## SUPPLIED DATA:
========

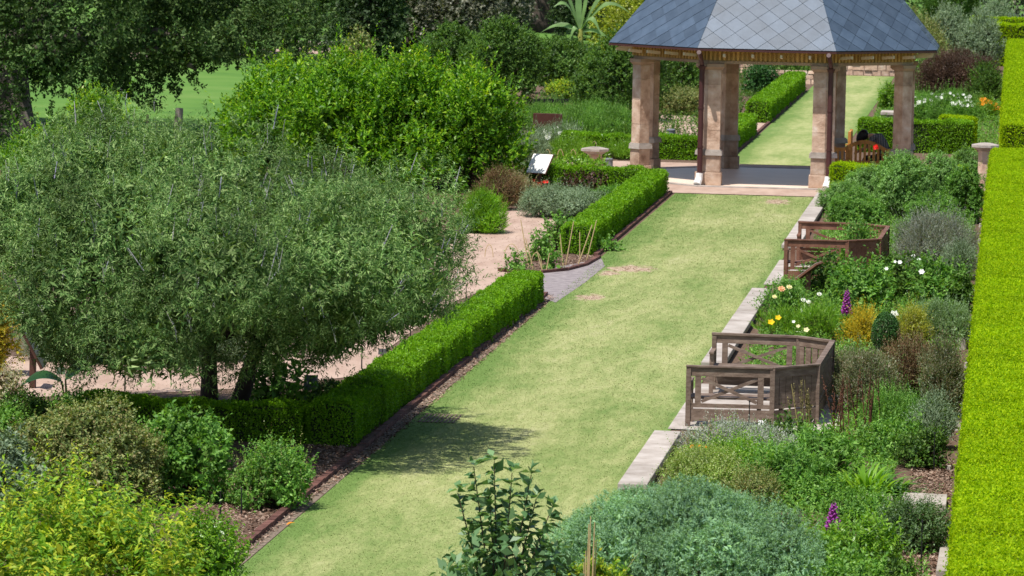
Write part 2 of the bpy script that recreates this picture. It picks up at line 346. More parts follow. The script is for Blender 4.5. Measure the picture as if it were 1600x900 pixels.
def flower_mesh(kind):
    r = random.Random(kind); mb = MB()
    n = {'daisy': 9, 'poppy': 5, 'rose': 8, 'bell': 5, 'white': 6}[kind]
    for ring, (rr, lift) in enumerate(((1, .25), (.6, .55)) if kind == 'rose' else ((1, .3),)):
        for k in range(n):
            a = 2*math.pi*(k+.5*ring)/n; w_ = math.pi/n*1.15; c_, s_ = math.cos, math.sin
            mb.add([(0, 0, 0), (rr*.7*c_(a-w_), rr*.7*s_(a-w_), lift*.7), (rr*c_(a), rr*s_(a), lift+r.uniform(-.12, .12)), (rr*.7*c_(a+w_), rr*.7*s_(a+w_), lift*.7)], [(0, 1, 2, 3)])
    return mb
_fc = {}
def flower(root, pos, r, kind, mat, tilt=None, name='flower'):
    key = (kind, mat.name)
    if key not in _fc:
        mb = flower_mesh(kind); me = bpy.data.meshes.new('flower'); me.from_pydata(mb.v, [], mb.f); me.materials.append(mat)
        _fc[key] = me
    o = bpy.data.objects.new(name, _fc[key]); link(o, root); lo = root.location
    o.location = (pos[0]-lo[0], pos[1]-lo[1], pos[2]-lo[2]); o.scale = (r, r, r)
    t = tilt or (random.uniform(.5, 1.1), random.uniform(-.5, .5), random.uniform(0, 6)); o.rotation_euler = (t[0], t[1], 0); return o
def petal(name, c): return leafmat(name, [tuple(x*.9 for x in c), c], .25, .6, .2, nv=.05)
F_white = petal('white_petal', (.80, .80, .76)); F_yel = petal('yellow_petal', (.80, .52, .01)); F_or = petal('orange_petal', (.80, .28, .01))
F_pur = petal('purple_petal', (.36, .07, .36)); F_red = petal('red_petal', (.75, .03, .02)); F_peach = petal('peach_petal', (.80, .45, .25)); F_cream = petal('cream_petal', (.80, .72, .40))
F_lil = petal('lilac_petal', (.42, .38, .62))
L_hedge = leafmat('box_leaf', [(.085, .21, .005), (.14, .31, .006), (.21, .38, .010)], .35, .5, .25, 1.5, .18)
L_lime = leafmat('lime_hedge_leaf', [(.17, .31, .003), (.27, .41, .003), (.40, .51, .005)], .4, .65, .12, 1.1, .12)
L_vitex = leafmat('vitex_leaf', [(.035, .09, .022), (.08, .16, .042), (.15, .245, .068), (.26, .35, .14)], .22, .7, .12, .9, .55)
L_bright = leafmat('citrus_leaf', [(.04, .12, .006), (.08, .21, .010), (.15, .33, .014), (.30, .46, .03)], .4, .45, .3, .8, .25)
L_dark = leafmat('dark_tree_leaf', [(.022, .045, .014), (.045, .085, .025), (.08, .125, .045)], .2, .5, .25, .35, .35)
L_fig = leafmat('fig_leaf', [(.022, .055, .013), (.045, .095, .022), (.085, .145, .04), (.12, .18, .06)], .2, .65, .12, .7, .5)
L_mid = leafmat('mid_leaf', [(.035, .085, .015), (.07, .15, .022), (.13, .22, .035)], .3, .5, .25, .8, .3)
L_grey = leafmat('grey_brown_leaf', [(.07, .08, .05), (.13, .14, .09), (.22, .21, .15)], .2, .5, .4, .4, .4)
L_gold = leafmat('golden_leaf', [(.08, .20, .02), (.15, .31, .025), (.26, .40, .03), (.38, .46, .035), (.46, .46, .04)], .35, .5, .2, 2.2, .3)
L_olive = leafmat('olive_leaf', [(.08, .13, .035), (.17, .23, .06), (.28, .32, .10), (.27, .21, .09)], .25, .5, .3, 1.5, .2)
L_green = leafmat('fresh_leaf', [(.06, .165, .025), (.13, .29, .045), (.25, .43, .09)], .35, .5, .25, 1.4, .3)
L_grass = leafmat('strap_leaf', [(.09, .22, .015), (.16, .33, .02), (.26, .42, .05)], .35, .35, .4, 1.4, .25)
L_blue = leafmat('rue_leaf', [(.12, .23, .145), (.20, .35, .21), (.29, .46, .27), (.24, .42, .15)], .3, .7, .15, 1.2, .3)
L_silver = leafmat('silver_leaf', [(.22, .26, .20), (.34, .38, .31), (.46, .48, .42)], .2, .8, .2, 2, .25)
L_sage = leafmat('sage_leaf', [(.13, .20, .11), (.20, .28, .16), (.29, .36, .23)], .2, .75, .2, 1.5, .25)
L_gloss = leafmat('glossy_leaf', [(.06, .14, .05), (.11, .21, .08), (.19, .31, .14)], .25, .38, .4, 2, .2)
L_purple = leafmat('purple_leaf', [(.045, .022, .018), (.085, .045, .03), (.13, .08, .05)], .2, .5, .3, 1, .3)
L_rust = leafmat('rusty_leaf', [(.10, .06, .03), (.20, .11, .06), (.20, .20, .08)], .2, .6, .2, 1, .3)
L_yel = leafmat('yellow_leaf', [(.30, .30, .03), (.52, .42, .03), (.70, .46, .02)], .3, .5, .2, 2, .2)
L_conif = leafmat('conifer_leaf', [(.02, .07, .015), (.035, .11, .02), (.06, .15, .03)], .2, .5, .3, 3, .2)
L_curl = leafmat('curly_leaf', [(.09, .20, .04), (.16, .32, .07), (.28, .44, .14)], .3, .5, .3, 1.5, .3)
# clipped hedges -------------------------------------------------------------
def hedge(label, pts, wid, h, L, mat=L_hedge, name='clipped_hedge', group=None, seed=1, dens=1.6, bumpy=.04, capn=1):
    """pts: centre line on the ground"""
    rng = np.random.default_rng(seed); root = empty(name, (pts[0][0], pts[0][1], 0), label, 'hedge', group)
    core = MB(); parts = []; W_ = L*.62
    for (a, b) in zip(pts[:-1], pts[1:]):
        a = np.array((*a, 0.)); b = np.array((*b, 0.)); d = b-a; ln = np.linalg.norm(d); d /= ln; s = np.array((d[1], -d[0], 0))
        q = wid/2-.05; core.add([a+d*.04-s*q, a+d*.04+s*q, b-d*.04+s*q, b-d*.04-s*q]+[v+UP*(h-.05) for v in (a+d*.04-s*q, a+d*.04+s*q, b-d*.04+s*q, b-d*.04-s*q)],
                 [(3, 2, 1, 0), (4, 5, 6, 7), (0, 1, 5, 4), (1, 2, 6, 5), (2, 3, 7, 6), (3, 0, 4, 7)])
        for face, ar in (('top', ln*wid), ('l', ln*h), ('r', ln*h), ('a', wid*h), ('b', wid*h)):
            n = int(ar/(L*W_*.5)*dens); u = rng.random((n, 1)); v = rng.random((n, 1))
            if face == 'top': p = a+d*u*ln+s*(v-.5)*wid+UP*h; N = UP
            elif face in 'lr': sg = 1 if face == 'r' else -1; p = a+d*u*ln+s*sg*wid/2+UP*v*h; N = s*sg
            else: sg = 1 if face == 'b' else -1; p = (b if face == 'b' else a)+s*(u-.5)*wid+UP*v*h; N = d*sg
            # rounded shoulders and uneven clipping
            al = ((p-a)@d)[:, None]; sd = ((p-a)@s)[:, None]
            und = (np.sin(al*2.3+1)+np.sin(al*5.1+sd*3)+np.sin(al*9.7+2*sd)*.7+np.sin(al*17+5*sd)*.5)*bumpy*.5
            und = und+np.repeat(rng.normal(size=(len(p)//1+1, 1))*0, 1, 1)[:len(p)]
            p = p+N*(und-rng.random((n, 1))**1.5*.05+(rng.random((n, 1)) < .02)*rng.random((n, 1))*.07)
            ez = np.clip((p[:, 2:3]-(h-.07))/.07, 0, 1)*np.clip((np.abs(sd)-(wid/2-.07))/.07, 0, 1); p = p-UP*ez*.05-s*np.sign(sd)*ez*.03
            D = nrm(rng.normal(size=p.shape)+N*.4+UP*.2); Nn = nrm(N*1.1+rng.normal(size=p.shape)*.55)
            parts.append(leafquads(p, D, Nn, L*rng.uniform(.7, 1.3, n), W_*rng.uniform(.7, 1.3, n)))
    V, K = join(parts); V[:, 2] = np.maximum(V[:, 2], .006)
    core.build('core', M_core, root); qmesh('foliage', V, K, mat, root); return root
# ================================================================== pavilion
PCX, PCY = -6.24, 113.8
def octo(R, rot=0): return [(PCX+R*math.cos(math.radians(22.5+45*k+rot)), PCY+R*math.sin(math.radians(22.5+45*k+rot))) for k in range(8)]
pav = empty('pavilion', (PCX, PCY, 0), 'octagonal sandstone pavilion with a blue grey diamond slate roof at the end of the lawn', 'pavilion')
RP = 3.96; RE = 4.62; HE = 3.5; apex = 8.85
fl = MB(); fl.prism(octo(RP+.32), 0, .03); fl.build('floor', plain('floor_stone', [(.66, .50, .38), (.74, .57, .44), (.78, .62, .50)], 1.2, .45, .05, 8, spec=.35), pav)
fk = MB(); o1 = octo(RP+.56); o2 = octo(RP+.325)
for k in range(8):
    j = (k+1) % 8; fk.add([(*o1[k], 0), (*o1[j], 0), (*o2[j], 0), (*o2[k], 0), (*o1[k], .045), (*o1[j], .045), (*o2[j], .045), (*o2[k], .045)],
        [(3, 2, 1, 0), (4, 5, 6, 7), (0, 1, 5, 4), (2, 3, 7, 6)])
fk.build('floor_kerb', M_slab, pav)
V8 = octo(RP)
def chev(k, grow=0., L=.33, T=.33):
    v = Vector(V8[k]); a = (Vector(V8[k-1])-v).normalized(); b = (Vector(V8[(k+1) % 8])-v).normalized(); o = (v-Vector((PCX, PCY))).normalized()
    inn = -o; na = Vector((a.y, -a.x)); na = na if na.dot(o) > 0 else -na; nb = Vector((b.y, -b.x)); nb = nb if nb.dot(o) > 0 else -nb
    g = grow
    pts = [v+a*(L+g)+na*g, v+o*g*1.08, v+b*(L+g)+nb*g, v+b*(L+g)-nb*(T+g), v+inn*(T+g)*1.08, v+a*(L+g)-na*(T+g)]
    pts = [(p.x, p.y) for p in pts]
    ar = sum(pts[i][0]*pts[(i+1) % 6][1]-pts[(i+1) % 6][0]*pts[i][1] for i in range(6))
    return pts if ar > 0 else pts[::-1]
rr = random.Random(4)
for k in range(8):
    z = .93; zs = [.93, 1.45, 2.1, 2.62, 3.0]
    mb = MB()
    for a, b in zip(zs[:-1], zs[1:]): mb.prism(chev(k, 0), a+.006, b-.006)
    mb.prism(chev(k, -.012, ), .93, 3.0)
    pr = mb.build('pier', M_stone, pav)
    bs = MB(); bs.prism(chev(k, .06), 0.03, .36); bs.prism(chev(k, .022), .361, .80); bs.build('pier_base', M_stone, pr, bevel=.015)
    cp = MB(); cp.prism(chev(k, .065), .80, .92, chev(k, .055)); cp.prism(chev(k, .03), .921, .95); cp.build('base_moulding', M_slab, pr)
    ct = MB(); ct.prism(chev(k, .0), 3.0, 3.08, chev(k, .08)); ct.prism(chev(k, .08), 3.08, 3.16); ct.build('capital', M_stoneD, pr)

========

## TASK REQUIREMENTS:
Across the data, tally the lines containing "build" and give back the number alone.

## TASK SOLUTION:
7